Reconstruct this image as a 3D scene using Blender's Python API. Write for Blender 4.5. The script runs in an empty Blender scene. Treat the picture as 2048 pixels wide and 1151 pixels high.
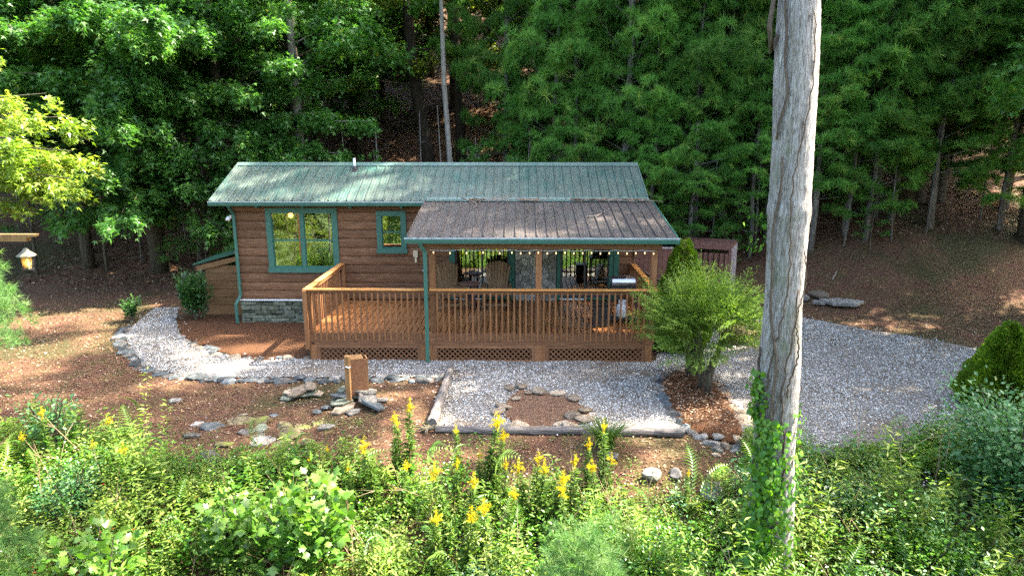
import bpy, bmesh, math, random
import numpy as np
from mathutils import Vector, Matrix
from mathutils.geometry import delaunay_2d_cdt

R = random.Random(7)
NR = np.random.default_rng(11)
scn = bpy.context.scene
COL = scn.collection
PI = math.pi

# ------------------------------------------------------------------ camera, sky, sun, exposure
cam_d = bpy.data.cameras.new('camera'); cam = bpy.data.objects.new('camera', cam_d); COL.objects.link(cam)
cam.location = (4.976, -15.487, 5.266)
cam.rotation_euler = (PI / 2 - 0.2214, 0, 0.0125)
cam_d.sensor_width = 36; cam_d.lens = 36 * 1366 / 2048
cam_d.clip_start = 0.1; cam_d.clip_end = 600
scn.camera = cam
TO_SUN = Vector((0.585, 0.178, 0.788)).normalized()
world = bpy.data.worlds.new('World'); scn.world = world; world.use_nodes = True
wn = world.node_tree; bg = wn.nodes['Background']
sky = wn.nodes.new('ShaderNodeTexSky'); sky.sky_type = 'NISHITA'; sky.sun_disc = False
sky.sun_elevation = math.asin(TO_SUN.z); sky.sun_rotation = math.atan2(TO_SUN.x, TO_SUN.y)
sky.air_density = 1.0; sky.dust_density = 4.0; sky.ozone_density = 0.4
wn.links.new(sky.outputs[0], bg.inputs[0]); bg.inputs[1].default_value = 0.15
sun_d = bpy.data.lights.new('sun', 'SUN'); sun_d.energy = 4.8; sun_d.angle = math.radians(0.53); sun_d.color = (1, 0.92, 0.78)
sun = bpy.data.objects.new('sun', sun_d); COL.objects.link(sun)
sun.rotation_euler = TO_SUN.to_track_quat('Z', 'Y').to_euler()
scn.view_settings.view_transform = 'Standard'; scn.view_settings.look = 'None'
scn.view_settings.exposure = 2.95; scn.view_settings.gamma = 1.0; scn.view_settings.use_curve_mapping = False
scn.render.engine = 'CYCLES'
cy = scn.cycles
cy.max_bounces = 8; cy.diffuse_bounces = 5; cy.glossy_bounces = 3; cy.transmission_bounces = 5; cy.transparent_max_bounces = 8
cy.use_denoising = False
try: cy.denoiser = 'OPENIMAGEDENOISE'
except Exception: pass
try: cy.denoising_prefilter = 'ACCURATE'
except Exception: pass
cy.sample_clamp_indirect = 10

# ------------------------------------------------------------------ helpers
def tag(o, label=None, cat=None, group=None, kind=None):
    if label: o['label'] = label
    if cat: o['category'] = cat
    if group: o['group'] = group
    if kind: o['kind'] = kind
    return o

def thing(name, label, cat, loc=(0, 0, 0), rz=0, group=None):
    o = bpy.data.objects.new(name, None); COL.objects.link(o)
    o.location = loc; o.rotation_euler = (0, 0, rz); o.empty_display_size = 0.2
    return tag(o, label, cat, group)

def link(name, me, mat=None, parent=None, loc=None, rot=None, scale=None):
    o = bpy.data.objects.new(name, me); COL.objects.link(o)
    if mat is not None and len(me.materials) == 0: me.materials.append(mat)
    if parent is not None: o.parent = parent
    if loc is not None: o.location = loc
    if rot is not None: o.rotation_euler = rot
    if scale is not None: o.scale = scale
    return o

def copy_tree(o, parent=None):
    c = o.copy(); COL.objects.link(c); c.parent = parent
    for ch in list(o.children):
        copy_tree(ch, c)
    return c

class MB:
    """collects simple solids into one mesh"""
    def __init__(s): s.v = []; s.f = []
    def add(s, vs, fs):
        b = len(s.v); s.v += [tuple(v) for v in vs]; s.f += [tuple(i + b for i in f) for f in fs]
    def box(s, x0, x1, y0, y1, z0, z1, M=None, j=0):
        vs = [Vector((x, y, z)) for z in (z0, z1) for y in (y0, y1) for x in (x0, x1)]
        if j: vs = [v + Vector((R.uniform(-j, j), R.uniform(-j, j), R.uniform(-j, j))) for v in vs]
        if M is not None: vs = [M @ v for v in vs]
        s.add(vs, [(0, 2, 3, 1), (4, 5, 7, 6), (0, 1, 5, 4), (2, 6, 7, 3), (0, 4, 6, 2), (1, 3, 7, 5)])
        return s
    def cbox(s, x0, x1, y0, y1, z0, z1, c=0.006, M=None):
        """box with chamfered edges (octagonal on each axis)"""
        bm = bmesh.new(); bmesh.ops.create_cube(bm, size=1)
        for v in bm.verts: v.co = Vector(((x0 + x1) / 2 + v.co.x * (x1 - x0), (y0 + y1) / 2 + v.co.y * (y1 - y0), (z0 + z1) / 2 + v.co.z * (z1 - z0)))
        bmesh.ops.bevel(bm, geom=bm.edges[:], offset=c, segments=1, profile=0.5, affect='EDGES')
        bm.verts.index_update()
        vs = [(M @ v.co) if M is not None else v.co.copy() for v in bm.verts]
        s.add(vs, [[v.index for v in f.verts] for f in bm.faces]); bm.free(); return s
    def beam(s, p0, p1, w, h, up=(0, 0, 1), c=0.0):
        p0 = Vector(p0); p1 = Vector(p1); d = p1 - p0; L = d.length; d.normalize()
        u = Vector(up); sx = d.cross(u)
        if sx.length < 1e-4: sx = d.cross(Vector((0, 1, 0)))
        sx.normalize(); uz = sx.cross(d).normalized()
        M = Matrix.Translation(p0) @ Matrix((sx, d, uz)).transposed().to_4x4()
        if c: return s.cbox(-w / 2, w / 2, 0, L, -h / 2, h / 2, c, M)
        return s.box(-w / 2, w / 2, 0, L, -h / 2, h / 2, M)
    def tube(s, pts, rad, n=8, cap=True, fn=None):
        pts = [Vector(p) for p in pts]; m = len(pts)
        if not hasattr(rad, '__len__'): rad = [rad] * m
        vs = []; prev = None
        for i, p in enumerate(pts):
            d = (pts[min(i + 1, m - 1)] - pts[max(i - 1, 0)]).normalized()
            a = (prev - d * prev.dot(d)) if prev is not None else d.cross(Vector((0.3, 1, 0.1)) if abs(d.y) < 0.9 else Vector((1, 0, 0)))
            a.normalize(); prev = a; b = d.cross(a)
            for k in range(n):
                t = 2 * PI * k / n; r = rad[i] * (fn(i, k) if fn else 1)
                vs.append(p + (a * math.cos(t) + b * math.sin(t)) * r)
        fs = [(i * n + k, i * n + (k + 1) % n, (i + 1) * n + (k + 1) % n, (i + 1) * n + k) for i in range(m - 1) for k in range(n)]
        if cap: fs += [tuple(range(n - 1, -1, -1)), tuple((m - 1) * n + k for k in range(n))]
        s.add(vs, fs); return s
    def lathe(s, prof, n=16, M=None):
        vs = []; m = len(prof)
        for r, z in prof:
            for k in range(n):
                v = Vector((r * math.cos(2 * PI * k / n), r * math.sin(2 * PI * k / n), z)); vs.append(M @ v if M is not None else v)
        fs = [(i * n + k, i * n + (k + 1) % n, (i + 1) * n + (k + 1) % n, (i + 1) * n + k) for i in range(m - 1) for k in range(n)]
        fs += [tuple(range(n - 1, -1, -1)), tuple((m - 1) * n + k for k in range(n))]
        s.add(vs, fs); return s
    def prism(s, poly, y0, y1, axis='y'):
        """poly in (a,b), extruded; axis y: (x,z); axis z: (x,y); axis x: (y,z)"""
        n = len(poly)
        f = {'y': lambda a, b, t: (a, t, b), 'z': lambda a, b, t: (a, b, t), 'x': lambda a, b, t: (t, a, b)}[axis]
        vs = [f(a, b, y0) for a, b in poly] + [f(a, b, y1) for a, b in poly]
        fs = [tuple(range(n)), tuple(range(2 * n - 1, n - 1, -1))] + [(i, i + n, (i + 1) % n + n, (i + 1) % n) for i in range(n)]
        s.add(vs, fs); return s
    def mesh(s, name, smooth=False, fix=True):
        me = bpy.data.meshes.new(name); me.from_pydata(s.v, [], s.f)
        if fix:
            bm = bmesh.new(); bm.from_mesh(me); bmesh.ops.recalc_face_normals(bm, faces=bm.faces[:]); bm.to_mesh(me); bm.free()
        if smooth: me.shade_smooth()
        me.update(); return me
    def obj(s, name, mat, parent=None, smooth=False, loc=None):
        return link(name, s.mesh(name, smooth), mat, parent, loc)

def np_mesh(name, V, T, tint=None, smooth=False):
    """triangle mesh from arrays, with an optional per-vertex 'tint' value"""
    V = np.ascontiguousarray(V, dtype=np.float32); T = np.ascontiguousarray(T, dtype=np.int32)
    me = bpy.data.meshes.new(name)
    me.vertices.add(len(V)); me.vertices.foreach_set('co', V.ravel())
    me.loops.add(T.size); me.loops.foreach_set('vertex_index', T.ravel())
    me.polygons.add(len(T)); me.polygons.foreach_set('loop_start', np.arange(0, T.size, 3, dtype=np.int32))
    me.update(calc_edges=True)
    if tint is not None:
        a = me.attributes.new('tint', 'FLOAT', 'POINT'); a.data.foreach_set('value', np.ascontiguousarray(tint, dtype=np.float32))
    if smooth: me.shade_smooth()
    return me

def unit(a): return a / np.maximum(np.linalg.norm(a, axis=-1, keepdims=True), 1e-9)

T_LEAF = (np.array([(0, 0, 0), (.45, .27, .07), (1, 0, -.08), (.45, -.27, .07)]), np.array([(0, 2, 1), (0, 3, 2)]))
T_NARROW = (np.array([(0, 0, 0), (.4, .12, .03), (1, 0, -.12), (.4, -.12, .03)]), np.array([(0, 2, 1), (0, 3, 2)]))
T_LOBE = (np.array([(0, 0, 0), (.2, -.2, .03), (.2, .2, .03), (1, 0, -.1), (.3, .12, .02), (.05, .12, 0), (.62, .55, -.04), (.3, -.12, .02), (.05, -.12, 0), (.62, -.55, -.04)]),
          np.array([(1, 3, 2), (5, 4, 6), (8, 9, 7)]))
_o = [(0, 0), (.12, .22), (.32, .5), (.42, .3), (.66, .52), (.68, .24), (1, 0), (.68, -.24), (.66, -.52), (.42, -.3), (.32, -.5), (.12, -.22)]
T_BIG = (np.array([(.4, 0, .05)] + [(x, y, -.12 * abs(y)) for x, y in _o]), np.array([(0, 1 + i, 1 + (i + 1) % 12) for i in range(12)]))
_h = [(0, 0), (-.1, .3), (.15, .45), (.5, .38), (1, 0), (.5, -.38), (.15, -.45), (-.1, -.3)]
T_HEART = (np.array([(.35, 0, .05)] + [(x, y, -.1 * abs(y)) for x, y in _h]), np.array([(0, 1 + i, 1 + (i + 1) % 8) for i in range(8)]))
def tuft_template(n, seed, spread=1.0, w=.045):
    r = np.random.default_rng(seed); V = []; T = []
    for i in range(n):
        a = r.uniform(0, 2 * PI); c = r.uniform(-.15, 1); s = math.sqrt(max(0, 1 - c * c)) * spread
        d = np.array([c, s * math.cos(a), s * math.sin(a)]); d /= np.linalg.norm(d); d = d * r.uniform(.75, 1.1)
        p = np.cross(d, r.normal(size=3)); p = p / np.linalg.norm(p) * w
        V += [p, -p, d]; T.append((3 * i, 3 * i + 1, 3 * i + 2))
    return np.array(V), np.array(T)
T_TUFT = tuft_template(16, 3, 1.0, .04)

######

Output a single number: how many lines contain the word "scene".

Solution for this problem:
2